THE TASK: Identify each line containing the word "this" and copy it.

--- Begin RAW DATA ---

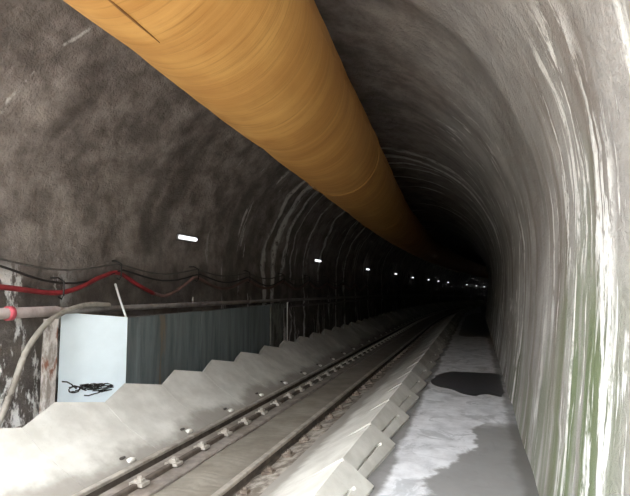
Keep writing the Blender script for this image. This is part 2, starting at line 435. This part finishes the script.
# ------------------------------------------------------------------ precast invert segments
PITCH = 1.087; SL = 1.083
def seg_profile(y):
    # left wing: its top edge rises over the first third, then falls away
    a = 0.195 * (1 - y / 0.54) if y < 0.54 else 0.19 * (y - 0.54) / (SL - 0.54)
    px, pz = -4.35, 0.37
    ux, uz = 0.812, -0.584                       # down the wing
    L1 = (px + ux * a, pz + uz * a)
    th = 0.13
    L0 = (L1[0] - 0.584 * th - 0.02, L1[1] - 0.812 * th)
    P = [L0, L1, (-3.93, 0.035), (-3.66, -0.125), (-3.45, -0.245), (-3.42, -0.365), (-2.16, -0.365), (-2.06, -0.325), (-1.66, -0.125), (-1.30, 0.075)]
    # right wing: flat lip then a face leaning to the walkway; its far end stands proud
    b = 0.02 - 0.16 * (1 - y / SL); c = -0.012 * (1 - y / SL)
    T = Vector((-1.05 + c, 0.225)); B = Vector((-0.725 + b, -0.05))
    drop = 0.0 if y < SL - 0.075 else 0.05 * (y - (SL - 0.075)) / 0.075
    T2 = Vector((T.x - 0.05, T.y - 0.026))
    g = 0.035 if y < 0.78 else 0.0
    d = B - T; nrm = Vector((d.y, -d.x)).normalized()
    if nrm.x > 0: nrm = -nrm                      # into the concrete
    F = lambda t, k=0.0: tuple(T + d * t + nrm * k)
    P += [tuple(T2 - Vector((0, drop * .6))), tuple(T + d * (drop * 0.9)), F(0.40), F(0.405, g), F(0.45, g), F(0.455), F(0.70), F(0.71, 0.03), F(1.0, 0.026)]
    P += [(-0.92, -0.40), (-1.6, -0.62), (-2.7, -0.70), (-3.7, -0.58), (-4.35, -0.15)]
    return P
SKEW = 0.085                                      # the joints run slightly askew across the track
rings = []
for y in (0, .18, .36, .54, .65, .775, .785, .90, 1.0, SL):
    rings.append([Vector((x, y + SKEW * (x + 4.2), z)) for x, z in seg_profile(y)])
seg = loft('invert_segment', rings, SEG)
bev(seg, 0.005, 1, 28)
def lump(name, c, r, mat, parent, seed, flat=0.7, sub=2):
    bm = bmesh.new(); bmesh.ops.create_icosphere(bm, subdivisions=sub, radius=1.0)
    for v in bm.verts:
        k = 1 + 0.35 * noise.noise(v.co * 1.7 + Vector((seed, seed * 2, 0)))
        v.co = Vector((v.co.x * r[0] * k, v.co.y * r[1] * k, v.co.z * r[2] * k)) + Vector(c)
    me = bpy.data.meshes.new(name); bm.to_mesh(me); bm.free(); me.materials.append(mat)
    me.polygons.foreach_set('use_smooth', [True] * len(me.polygons))
    o = bpy.data.objects.new(name, me); COL.objects.link(o); o.parent = parent
    return o
lump('grout_plug', (-3.505, 0.73, -0.212), (0.04, 0.06, 0.028), LUMP, seg, 3)['label'] = 'lumpy white grout plug'
lump('lifting_socket', (-3.565, 0.67, -0.178), (0.03, 0.045, 0.014), DARK, seg, 5)['label'] = 'dark lifting socket'
lump('bolt_plug', (-0.908, 1.10, 0.098), (0.018, 0.022, 0.018), LUMP, seg, 8)['label'] = 'small white bolt plug'
ORD = ['first', 'second', 'third', 'fourth', 'fifth', 'sixth', 'seventh', 'eighth', 'ninth', 'tenth', 'eleventh', 'twelfth', 'thirteenth', 'fourteenth', 'fifteenth', 'sixteenth', 'seventeenth', 'eighteenth', 'nineteenth', 'twentieth']
FIRST = 3.62                                      # this joint starts the tooth that stands before the blue board's right edge, one pitch on
k0 = math.ceil((Y0 - FIRST + 0.1) / PITCH)
k = k0
while FIRST + k * PITCH < 72:
    y = FIRST + k * PITCH
    o = seg if k == k0 else copy_tree(seg)
    o.location = W(0, y, 0); o.rotation_euler = (0, 0, head(y + 0.5))
    if k <= -1: lab = None; grp = 'hidden near segments'
    if k < -1:
        lab = 'pale concrete trough segment at the very front, cut off by the bottom of the picture'
    elif k == -1: lab = 'pale concrete trough segment, its tooth left of the blue board at the picture edge'
    elif k == 0: lab = 'pale concrete trough segment, its tooth before the left half of the blue board'
    elif k == 1: lab = 'pale concrete trough segment, its tooth at the corner where blue board meets slate sheet'
    elif k - 2 < len(ORD): lab = ORD[k - 2] + ' concrete trough segment, counting onward from the corner of blue board and slate sheet'
    else: lab = 'dim concrete trough segment far down the tunnel beyond the lattice handrail'
    tag(o, lab, 'concrete segment', 'toothed concrete trough segments under the track')
    k += 1

# ------------------------------------------------------------------ track
ZT = -0.20
def rail(name, xc, label):
    prof = [(-.062, -.135), (.062, -.135), (.062, -.122), (.012, -.105), (.010, -.045), (.033, -.032), (.033, -.006), (.026, 0), (-.026, 0), (-.033, -.006), (-.033, -.032), (-.010, -.045), (-.012, -.105), (-.062, -.122)]
    root = empty(name, W(xc, 0, ZT - .135)); off = root.location
    ys = ylist(Y0 + .05, 100, 0.6, 0.01)
    foot = prof[:5] + prof[-3:]; crown = prof[5:11]
    loft('rail_web', [[W(xc + a, y, ZT + b) - off for a, b in foot] for y in ys], RAILWEB, root)['label'] = 'dark rusty rail web and foot'
    loft('rail_head', [[W(xc + a, y, ZT + b) - off for a, b in crown] for y in ys], RAILTOP, root)['label'] = 'lighter worn rail head'
    tag(root, label, 'rail'); return root
rl = rail('track_rail', -3.36, 'left steel rail, bolted beside the concrete plinth with clips along it')
rr = rail('track_rail', -2.21, 'right steel rail, nearer the walkway, with grimy lumpy clips on its right')
def clip_mesh(name, mat, w, seed):
    bm = bmesh.new()
    def bx(c, s):
        m = Matrix.Translation(c) @ Matrix.Diagonal((*s, 1)); return bmesh.ops.create_cube(bm, size=1.0, matrix=m)
    bx((0, 0, 0.008), (w, 0.11, 0.03)); bx((0, 0, 0.034), (w * .55, 0.06, 0.03))
    bmesh.ops.create_cone(bm, cap_ends=True, segments=6, radius1=0.022, radius2=0.02, depth=0.025, matrix=Matrix.Translation((0, 0, 0.058)))
    me = bpy.data.meshes.new(name); bm.to_mesh(me); bm.free(); me.materials.append(mat); return me
cm = clip_mesh('rail_clip', CLIP, 0.15, 1); cm2 = clip_mesh('rail_clip', DARKCLIP, 0.13, 2)
# plinth and check bar between the left rail and the silt
pl = empty('rail_plinth', W(-3.03, 0, -.36)); off = pl.location
ys = ylist(Y0 + .05, 100, 0.6, 0.01)
loft('plinth_beam', [[W(a, y, b) - off for a, b in ((-3.27, -.362), (-2.86, -.362), (-2.86, -.272), (-2.88, -.26), (-3.27, -.26))] for y in ys], PLINTH, pl)
loft('check_bar', [[W(a, y, b) - off for a, b in ((-3.09, -.262), (-3.03, -.262), (-3.03, -.222), (-3.04, -.215), (-3.08, -.215), (-3.09, -.222))] for y in ys], RAILWEB, pl)['label'] = 'dark check bar'
y = 1.2; i = 0
while y < 40:
    o = bpy.data.objects.new('rail_clip', cm); COL.objects.link(o); o.parent = pl; o.location = W(-3.05, y, -.236) - off; o.rotation_euler = (0, 0, head(y)); i += 1
    o = bpy.data.objects.new('rail_clip', cm2); COL.objects.link(o); o.parent = rr; o.location = W(-2.05, y + .2, -.285) - rr.location; o.rotation_euler = (0, 0, head(y) + .1 * math.sin(i * 3))
    y += PITCH / 2
tag(pl, 'low brown concrete plinth with a check bar and bolted clips, inside the left rail', 'plinth')
strip('floor_track', -2.87, -2.24, -0.288, BED, 8, amp=0.012)
# silty grime heaped along the right rail
go = strip('rail_grime', -2.18, -1.84, -0.31, GRIME, 8, Y0, 45, 0.012, 0.1)
for v in go.data.vertices:
    x = v.co.x - sx(v.co.y); t = (x + 2.18) / 0.34
    v.co.z += -0.01 + 0.095 * t + 0.01 * noise.noise(v.co * 5)
go['kind'] = 'stuff'; tag(go, 'grey brown silt heaped along the foot of the right rail', 'silt')

# ------------------------------------------------------------------ puddles
def puddle(pts, label):
    c = Vector((sum(p[0] for p in pts) / len(pts), sum(p[1] for p in pts) / len(pts), 0))
    C = catmull([(p[0], p[1], 0) for p in pts + pts[:1]], 8)[:-1]
    C = [p + Vector((noise.noise(p * 3), noise.noise(p * 3 + Vector((9, 0, 0))), 0)) * 0.07 for p in C]
    v = []; n = len(C)
    for k in (1.0, 0.94, 0.5): v += [W(c.x + (p.x - c.x) * k, c.y + (p.y - c.y) * k, 0.004 if k == 1 else 0.009) for p in C]
    v.append(W(c.x, c.y, 0.009)); f = []
    for i in range(n):
        j = (i + 1) % n
        f += [(i, j, n + j, n + i), (n + i, n + j, 2 * n + j, 2 * n + i), (2 * n + i, 2 * n + j, 3 * n)]
    o = fixn(mesh('puddle', v, f, WATER, None, True)); tag(o, label, 'puddle'); return o
puddle([(-.76, 9.2), (-.72, 8.3), (-.35, 7.95), (-.1, 7.65), (.1, 7.85), (.34, 7.75), (.37, 8.8), (.36, 9.7), (0.0, 9.75), (-.5, 9.7)], 'dark puddle crossing the walkway halfway along, its near edge ragged')
puddle([(-.6, 17.2), (-.3, 16.7), (.1, 16.9), (.4, 16.6), (.45, 20), (.5, 26), (.55, 32), (-.1, 33), (-.55, 30), (-.6, 24)], 'long dark puddle at the far end of the visible walkway')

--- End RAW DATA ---

WORKED SOLUTION:
Keep writing the Blender script for this image. This is part 2, starting at line 435. This part finishes the script.
FIRST = 3.62                                      # this joint starts the tooth that stands before the blue board's right edge, one pitch on